"Another great book from Stuart"
Anne Stuart perversely loves to create a male who is far
from a hero, and then provoke, tantalize and lure her
readers into for falling him. She must set around and make
lists of all the types of men in the world a woman would
swear she would never fall for, then with a wry grin, she
sets about to prove to us she can do just that very feat.
She has given us a hitman, a thief, a court jester, a cult
leader...well the list is endless - thankfully!. Just as I
think she has hit the bottom of the list, I find yet
another. This time, she does her Stuart magic and casts the
hero as the heroine's brother. Yeppers, she has her magic
hat out again! When Rachel Chandler was 12-years-old, her brother Emmett
was involved with a radical group of protesters. A bomb
accidentally blew up killing several people, along with
Emmett's girl friend. Emmett alone survived, just the quirk
of fate that he had been out getting pizzas at the time.
Emmett vanished, last seen in Hawaii, but for fifteen years
no one had heard from him. No one except Rachel Chandler.
Every year on her birthday she receives a package, post
marked from various places around the world.

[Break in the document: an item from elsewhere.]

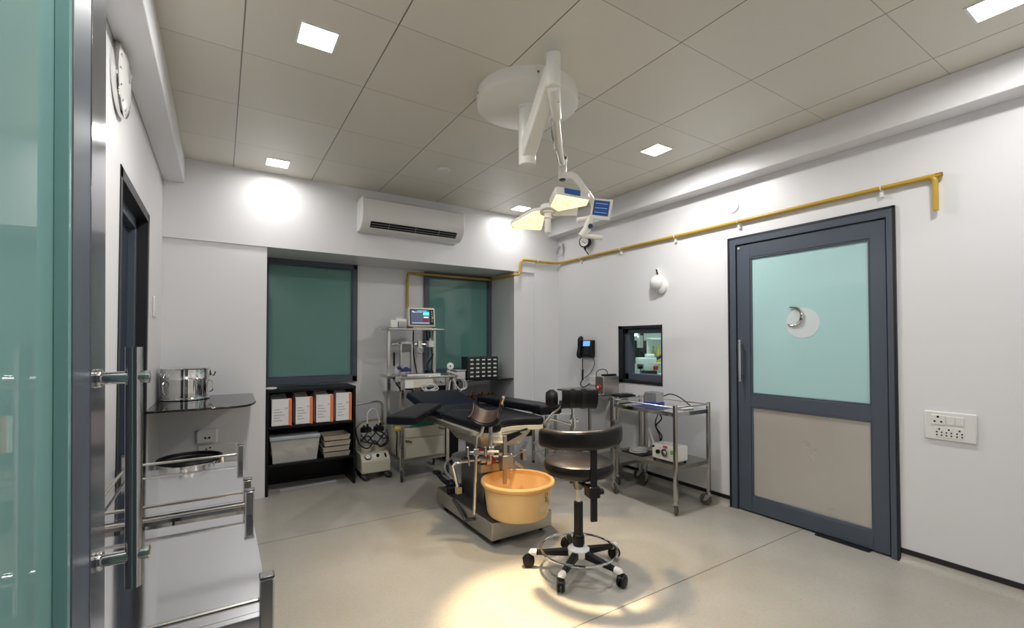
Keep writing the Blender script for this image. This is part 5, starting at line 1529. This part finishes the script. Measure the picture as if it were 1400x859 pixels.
def tub_patch(nm, mm, a_deg, z, hw, hh, ring=False, out=0.0012, n=16):
    """a small oval sticker bent round the tub"""
    bb = B(t)
    pts = []
    for i in range(n):
        th = 2 * PI * i / n
        rr = []
        for k in ((1.0, 0.62) if ring else (1.0, 0.02)):
            zz = z + math.sin(th) * hh * k
            R_ = 0.204 + (0.226 - 0.204) * (zz - 0.03) / 0.175 + out
            a = math.radians(a_deg) + math.cos(th) * hw * k / R_
            rr.append(tc_ + V(math.cos(a) * R_, math.sin(a) * R_, zz))
        pts.append(rr)
    vs = [[bb.v(q) for q in r] for r in pts]
    for i in range(n):
        a_, c_ = vs[i], vs[(i + 1) % n]
        bb.bm.faces.new((a_[0], c_[0], c_[1], a_[1]))
    obj(nm, bb, mm, bd)


tub_patch('red_emblem', 'label_red', -68, 0.163, 0.018, 0.018, True)
tub_patch('green_emblem', 'label_green', -66, 0.132, 0.019, 0.013, False)
tub_patch('pale_sticker', 'label_cream', -74, 0.085, 0.028, 0.024, False)
tub_patch('brown_emblem', 'label_amber', -58, 0.110, 0.008, 0.017, False)

# waste bin behind the base
t = thing('waste_bin', 'translucent grey plastic bin behind the operating table base', 'bin', (1.77, 3.60, 0))
bc = V(1.845, 3.535, 0.0)
b = B(t); b.lathe(bc, [(0.0, 0.0), (0.125, 0.0), (0.128, 0.006), (0.142, 0.285), (0.150, 0.29), (0.150, 0.325), (0.144, 0.325), (0.138, 0.29), (0.122, 0.012), (0.0, 0.01)], 40); bd = obj('body', b, 'bin_plastic', t)
b = B(t); b.tube([bc - RT * 0.148 + V(0, 0, 0.30), bc - RT * 0.20 + V(0, 0, 0.25) - FW * 0.02, bc - RT * 0.195 + V(0, 0, 0.18) - FW * 0.02, bc - RT * 0.14 + V(0, 0, 0.11)], 0.009, 10, smooth=4); obj('handle', b, 'bin_plastic', bd)
b = B(t)
for i in range(5):
    pass
a0_ = math.atan2(-FW.y, -FW.x) + 0.12
for s_ in range(1):
    R_ = 0.138
    vs0 = [(bc + V(math.cos(a0_ + 0.09 * k) * R_, math.sin(a0_ + 0.09 * k) * R_, 0.175), bc + V(math.cos(a0_ + 0.09 * k) * (R_ + 0.003), math.sin(a0_ + 0.09 * k) * (R_ + 0.003), 0.235)) for k in range(5)]
    b.quadring([[v[0], v[1]] for v in vs0], closed_u=False)
obj('amber_label', b, 'label_amber', bd)

# small frame table near the back corner
t = thing('instrument_stand', 'low steel frame table behind the right leg support', 'table', (2.76, 3.62, 0), 0)
c4 = [V(2.585, 3.40, 0), V(2.90, 4.05, 0), V(3.12, 3.945, 0), V(2.805, 3.295, 0)]
hS = 0.62
b = B(t)
b.quadring([[q + V(0, 0, hS) for q in c4], [q + V(0, 0, hS + 0.018) for q in c4]]); obj('top_tray', b, 'steel_mirror', t, 0.003)
for q in c4:
    b = B(t); b.box(q.x - 0.013, q.x + 0.013, q.y - 0.013, q.y + 0.013, 0.012, hS); lg = obj('leg', b, 'steel', t, 0.003)
    b = B(t); b.cyl(q, q + V(0, 0, 0.014), 0.016); obj('leg_cap', b, 'dark_rubber', lg)
b = B(t)
for z in (0.12, 0.22):
    for i in range(4):
        b.cyl(c4[i] + V(0, 0, z), c4[(i + 1) % 4] + V(0, 0, z), 0.009, seg=10)
obj('stretcher', b, 'steel', t)

# ------------------------------------------------------------------ surgeon stool
t = thing('surgeon_stool', 'black swivel stool with curved backrest and chrome foot ring', 'stool', (1.755, 2.008, 0))
sc0 = V(1.755, 2.008, 0)
b = B(t); b.lathe(sc0, [(0.0, 0.548), (0.165, 0.550), (0.190, 0.560), (0.199, 0.578), (0.199, 0.602), (0.192, 0.622), (0.172, 0.632), (0.0, 0.640)], 56)
obj('seat', b, 'stool_leather', t)
b = B(t); b.lathe(sc0, [(0.05, 0.528), (0.14, 0.540), (0.15, 0.549)], 40); b.lathe(sc0, [(0.024, 0.46), (0.03, 0.48), (0.04, 0.53)], 24); b.tube([sc0 + V(0, 0, 0.50), sc0 - RT * 0.05 + V(0, 0, 0.495)], 0.010, 8)
obj('seat_plate', b, 'steel_dark', t)
b = B(t); b.cyl(sc0 + V(0, 0, 0.36), sc0 + V(0, 0, 0.48), 0.0135); obj('gas_piston', b, 'chrome', t)
b = B(t); b.lathe(sc0, [(0.030, 0.12), (0.030, 0.20), (0.026, 0.205), (0.026, 0.385), (0.0, 0.386)], 24); b.lathe(sc0, [(0.034, 0.15), (0.034, 0.19)], 24); obj('column', b, 'black_plastic', t)
b = B(t); b.lathe(sc0, [(0.052, 0.078), (0.062, 0.088), (0.062, 0.122), (0.046, 0.135), (0.032, 0.138)], 32); obj('hub_cover', b, 'white_plastic', t, label='white plastic hub')
feet = [(1.535, 2.188), (1.50, 1.865), (1.813, 1.739), (2.036, 1.985), (1.882, 2.262)]
base_a = math.atan2(feet[0][1] - sc0.y, feet[0][0] - sc0.x)
for k, (fx_, fy_) in enumerate(feet):
    d = V(fx_ - sc0.x, fy_ - sc0.y, 0).normalized()
    n_ = V(-d.y, d.x, 0)
    end = sc0 + d * 0.275
    b = B(t)
    b.quadring([[sc0 + d * 0.045 + n_ * 0.020 * s + V(0, 0, z) for s, z in ((-1, 0.080), (1, 0.080), (1, 0.120), (-1, 0.120))],
                [end - d * 0.03 + n_ * 0.013 * s + V(0, 0, z) for s, z in ((-1, 0.072), (1, 0.072), (1, 0.096), (-1, 0.096))]])
    lg = obj('leg', b, 'black_plastic', t, 0.005)
    b = B(t); b.tube([end - d * 0.034 + V(0, 0, 0.084), end - d * 0.005 + V(0, 0, 0.084), end + V(0, 0, 0.076)], [0.019, 0.019, 0.015], 12); obj('leg_tip', b, 'white_plastic', lg, label='white leg tip')
    a_ = (2.6, 0.9, 0.3, 1.9, 3.3)[k]
    dx, dy = math.cos(a_), math.sin(a_)
    cw_ = V(end.x, end.y, 0.0345) + V(dx, dy, 0) * 0.012
    sdv = V(-dy, dx, 0)
    b = B(t)
    for s in (-1, 1):
        b.lathe(cw_ + sdv * (0.013 * s) - sdv * 0.009, [(0.0, 0.0), (0.026, 0.0), (0.033, 0.004), (0.034, 0.009), (0.033, 0.014), (0.026, 0.018), (0.0, 0.018)], 20, sdv)
    cst = obj('caster', b, 'black_plastic', t)
    b = B(t); b.shell(cw_ + V(0, 0, 0.0), sdv, V(0, 0, -1), 0.037, 0.016, 0.006, -75, 75, 12, 1); b.cyl(V(end.x, end.y, 0.058), V(end.x, end.y, 0.078), 0.008); obj('caster_hood', b, 'black_plastic', cst)
b = B(t); b.torus(sc0 + V(0, 0, 0.118), 0.215, 0.0075, (0, 0, 1), 64, 10); rg = obj('foot_ring', b, 'chrome', t)
# backrest, its bar and clamp
dir_c = (-FW * 0.97 + RT * 0.24).normalized()
bar = sc0 + dir_c * 0.205
b = B(t)
sd2 = V(-dir_c.y, dir_c.x, 0)
b.obox(bar + V(0, 0, 0.575), dir_c, sd2, V(0, 0, 1), 0.016, 0.036, 0.45); obj('back_bar', b, 'black_plastic', t, 0.003)
b = B(t); b.obox(bar - dir_c * 0.02 + V(0, 0, 0.505), dir_c, sd2, V(0, 0, 1), 0.075, 0.062, 0.06); b.obox(sc0 + dir_c * 0.10 + V(0, 0, 0.507), dir_c, sd2, V(0, 0, 1), 0.17, 0.034, 0.014); b.cyl(bar + sd2 * 0.03 + V(0, 0, 0.505), bar + sd2 * 0.055 + V(0, 0, 0.505), 0.016)
obj('back_clamp', b, 'black_plastic', t, 0.005)
b = B(t)
rings = []
a_mid = math.atan2(dir_c.y, dir_c.x)
N = 34
for i in range(N + 1):
    a = a_mid + math.radians(-88 + 186 * i / N) - math.radians(4)
    e_ = min(i, N - i) / N
    k = 1.0 if e_ > 0.06 else math.sqrt(max(0.02, 1 - ((0.06 - e_) / 0.06) ** 2))
    u_ = V(math.cos(a), math.sin(a), 0)
    R_ = 0.222
    zc_ = 0.768 + 0.032 * (i / N)
    hh, tt = 0.052 * (0.55 + 0.45 * k), 0.026 * (0.4 + 0.6 * k)
    ring = []
    for j in range(16):
        th = 2 * PI * j / 16
        cu, su = math.cos(th), math.sin(th)
        pu = math.copysign(abs(cu) ** 0.6, cu) * tt
        pv = math.copysign(abs(su) ** 0.6, su) * hh
        ring.append(sc0 + u_ * (R_ + pu) + V(0, 0, zc_ + pv))
    rings.append(ring)
b.quadring(rings)
obj('backrest', b, 'stool_leather', t, smooth=60)

# ------------------------------------------------------------------ lights
def area(name, loc, size, power, col, rot=(0, 0, 0), spread=PI):
    l = bpy.data.lights.new(name, 'AREA'); l.size = size; l.energy = power; l.color = col; l.spread = spread
    o = bpy.data.objects.new(name, l); o.location = loc; o.rotation_euler = rot
    COL.objects.link(o)
    return o


for x, y, _ in lights:
    o = area('downlight_beam', (x, y, ZC - 0.006), 0.15, 3.2 if y > 4 else (7.5 if x > 2 and y < 1 else 16.0), (1.0, 0.985, 0.965), spread=math.radians(172))
area('beyond_beam', (4.6, 3.9, 2.58), 0.6, 20.0, (0.88, 1.0, 0.95))
sp = bpy.data.lights.new('surgical_beam', 'SPOT')
sp.energy = 420; sp.color = (1.0, 0.74, 0.42); sp.spot_size = math.radians(33); sp.spot_blend = 0.6; sp.shadow_soft_size = 0.05
so = bpy.data.objects.new('surgical_beam', sp); COL.objects.link(so)
so.location = LH + V(-0.02, -0.02, -0.16)
tgt = V(1.36, 1.74, 0)
so.rotation_euler = (tgt - so.location).to_track_quat('-Z', 'Y').to_euler()

sp2 = bpy.data.lights.new('surgical_fill_beam', 'SPOT')
sp2.energy = 75; sp2.color = (1.0, 0.74, 0.42); sp2.spot_size = math.radians(80); sp2.spot_blend = 0.7; sp2.shadow_soft_size = 0.06
so2 = bpy.data.objects.new('surgical_fill_beam', sp2); COL.objects.link(so2)
so2.location = LH + V(-0.10, 0.02, -0.10)
so2.rotation_euler = (V(1.5, 2.1, 0) - so2.location).to_track_quat('-Z', 'Y').to_euler()

w = bpy.data.worlds.new('world'); scene.world = w
w.use_nodes = True
w.node_tree.nodes['Background'].inputs[0].default_value = (0.85, 0.9, 1.0, 1)
w.node_tree.nodes['Background'].inputs[1].default_value = 0.05

scene.view_settings.view_transform = 'Standard'
scene.view_settings.look = 'None'
scene.view_settings.exposure = 0.34
scene.view_settings.gamma = 1.0
scene.view_settings.use_curve_mapping = False
cy = scene.cycles
cy.use_denoising = True
cy.sample_clamp_indirect = 6.0
cy.max_bounces = 10
cy.diffuse_bounces = 6
cy.glossy_bounces = 5
cy.transmission_bounces = 8
cy.caustics_reflective = False
cy.caustics_refractive = False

So, when word
comes from her uncle that Emmett is back in Hawaii at the
family home, even her fear of flying will not stop her from
being reunited with the brother she hadn't seen for fifteen
years. Only Emmett is not quite how she remembers him. She feared
Emmett might be given to gaining weight, but this man is
hard, lean. He carries scars from varies fights, attesting
to his being in foreign places where life is cheap. Emmett
is not happy when Rachel shows up on his doorstep. Neither
is her uncle. Rachel soon comes to fear Emmett is not
Emmett and this impostor and her uncle are playing a
charade in order to get at the vast fortune left in trust
for the real Emmett. Is a steamy
sexy,
shadowy
novel that Stuart
does so well,
showing whether in full novels or series romance, no one
can touch the resident genius of dark romantic tales.
Another Stuart keeper - but then aren't they all?